During Pitti Uomo and New York Fashion Week, bankets emerged on the necks of some of the fashion industry’s most stylish men. Misty White Sidell reports.

Street style takes a dismal turn in February when, at least on the East Coast, it simply becomes too cold to look good. Gloves, hats, and mittens are now essential parts of outdoor life. But in the streets of some of the world’s most fashionable cities, men are amplifying their scarves to giant proportions. That’s because they’re wearing blankets.

Perhaps taking a page out of the Snuggie playbook, blankets have become the latest fashion trend to take hold on streets from Florence to New York, where men (and even a few women) are wearing blankets instead of scarves or coats.

“It’s scarves on steroids! A little bit of the dandy!” Michael Fink, Dean of the Fashion School at the Savannah College of Art and Design, told The Daily Beast. “‘Oh, I can’t find my coat so I’ll throw on a blanket instead.’ What could be more carefree than that?”

But while the look may be bohemian, its price tag certainly is not. The most popular wearable blankets are designed by Kenzo and Louis Vuitton, with Vuitton’s version retailing for $1,260. It begs the question: Do the “Blanket Boyz”—as Fuck Yeah Menswear’s coauthor Kevin Burrows has dubbed them—really take themselves seriously? “I hope you’d have the sense of humor about it to take the blanket off your shoulders and cuddle up a little bit,” Burrows told The Daily Beast. “If you are wearing a blanket, do you share it with the people sitting next to you in the front row?”

The style first emerged in full force at December’s Pitti Uomo fashion fair—a scene famous for its street style menswear peacocks. As modern-day dandies walked side-by-side with their necks constricted in Louis Vuitton’s thick, logo-emblazoned wool, another iteration was unintentionally brewing. Kenzo blankets greeted guests at the brand’s fall 2013 menswear show later that week, perched as hot-token giveaways on each attendee’s seat. At that point, those who were Vuitton-less suddenly gained new blanket perspective. The Kenzo blankets started appearing on the street too (as chronicled on Internet style bogs), and even traveled to New York Fashion Week three months later. A styling discrepancy between the two brands’ blankets soon emerged—those who went Vuitton favored a vice-like neck wrap, and those who thrifted Kenzo off their seats preferred a cloak-y effect (or what Burrows refers to as “sartorial wizards”).

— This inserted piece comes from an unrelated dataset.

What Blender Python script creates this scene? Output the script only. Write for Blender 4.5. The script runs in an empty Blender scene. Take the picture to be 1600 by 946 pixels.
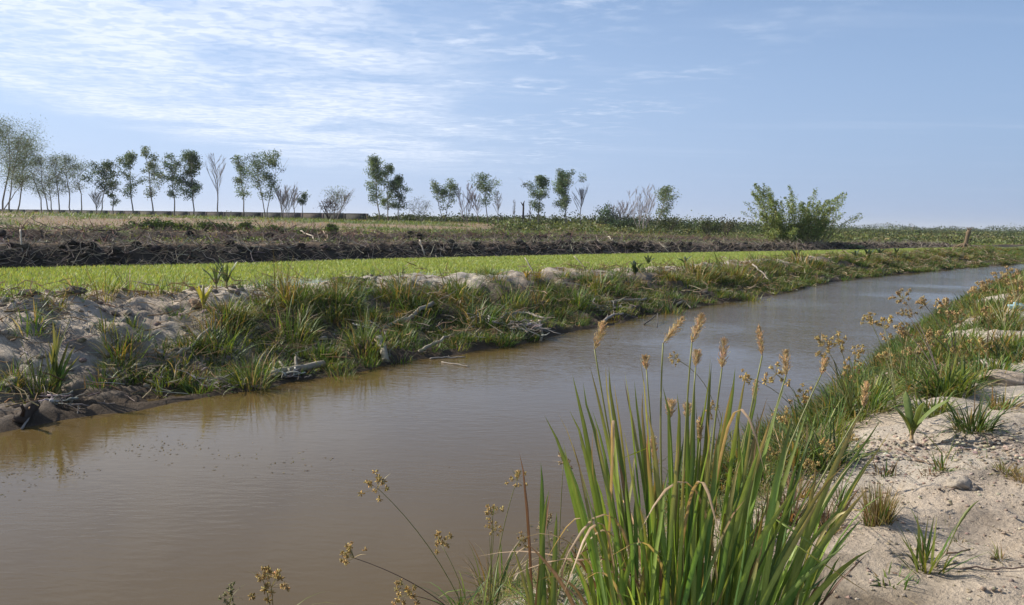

It’s unknown if the blanket trend is here to stay. But one thing’s certain: When the menswear shows start to roll again this summer, it will be too hot to wear this season’s thick wool styles. Burrows thinks that “gingham blankets” might be the trend’s next wave, and that it may very well evolve into a full-on picnicking movement. “You’d take off the blanket, spread it out, take out a wicker basket filled with fruits and have a picnic,” says Burrows. “What’s more romantic than being at Pitti and laying out a blanket? Who wouldn’t want to date a guy who’s always ready to picnic?”